Mack has a double-digit lead in the polls over his primary contenders. Former Rep. Dave Weldon, though, has picked up a string of support recently from anti-abortion leaders and groups, including James Dobson, Personhood FL PAC and Florida Right to Life. (The lead item on Weldon's website right now? Nelson's "Meet Connie" attack ad.)

Mack spoke to reporters after swinging through Sayler's Suncoast Water, a Pinellas Park business owned by Alan Sayler. He planned an afternoon meet-and-greet with volunteers in Clearwater.

Mack's Web-only ad said some of Nelson's attacks were inaccurate, though Mack didn't dispute the ad's accuracy on Friday.

"The point of the ad is that some of it may be true, some of it's not true, but even if it were all true, who cares? This is about jobs and the economy. Sen. Nelson wants to hide from his record," he said.

"People don't care about what somebody did in their past, how many times someone flushes their toilet, who bought what condo at what price, they care about the issues," Mack said, referring to stories about his finances and light water use at his Fort Myers townhouse.

PolitiFact Florida

reviewed Nelson's claim that Mack has been "a promoter for Hooters with a history of bar room brawling, altercations and road rage." The verdict is

Mostly True


Sayler's water conditioning business employs five people and has been in operation 35 years. Sayler complained about the burdens of "Obamacare" and other taxes on his business (though he actually collects tax breaks for offering health insurance to his employees). He said Mack's campaign coordinated his visit through the National Federation of Independent Business, which sued over the health care law.
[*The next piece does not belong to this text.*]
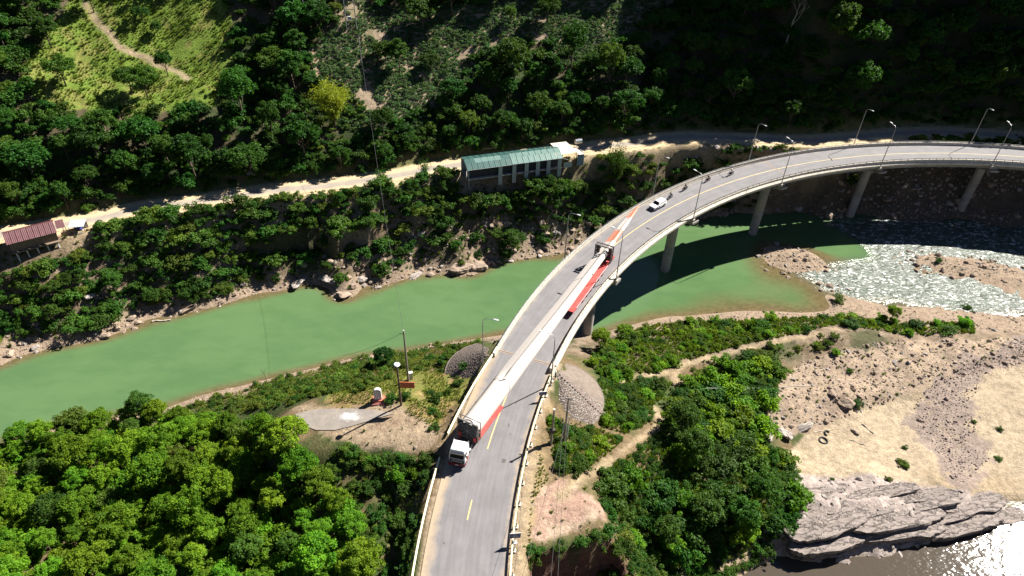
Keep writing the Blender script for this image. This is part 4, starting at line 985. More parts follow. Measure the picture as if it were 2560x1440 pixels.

Referring to the tax credits, Sayler told the Times, "They're paying me to stick their nose further in my business."

Sayler and Mack went inside his office, and Sayler plucked a framed photograph from the wall.

"Recognize?" Sayler asked. The photo was of Mack's father, former U.S. Sen. Connie Mack III.

"I recognize ... That's a good looking wall you've there," Mack said, noting Sayler's pictures with Ronald Reagan and Jeb Bush.

They joked about how he needed a picture with a new Sen. Mack, and laughed about the placement of a photo with former Florida Gov. Lawton Chiles, a Democrat, hanging behind the open door.

Mack spent 20 minutes in a circle with a dozen small business owners from Tampa Bay, including John Doble of Tampa Bay Brewing Company in Ybor City and Vince Shook, president of Florida Orange Grovers Inc. and Winery in St. Petersburg.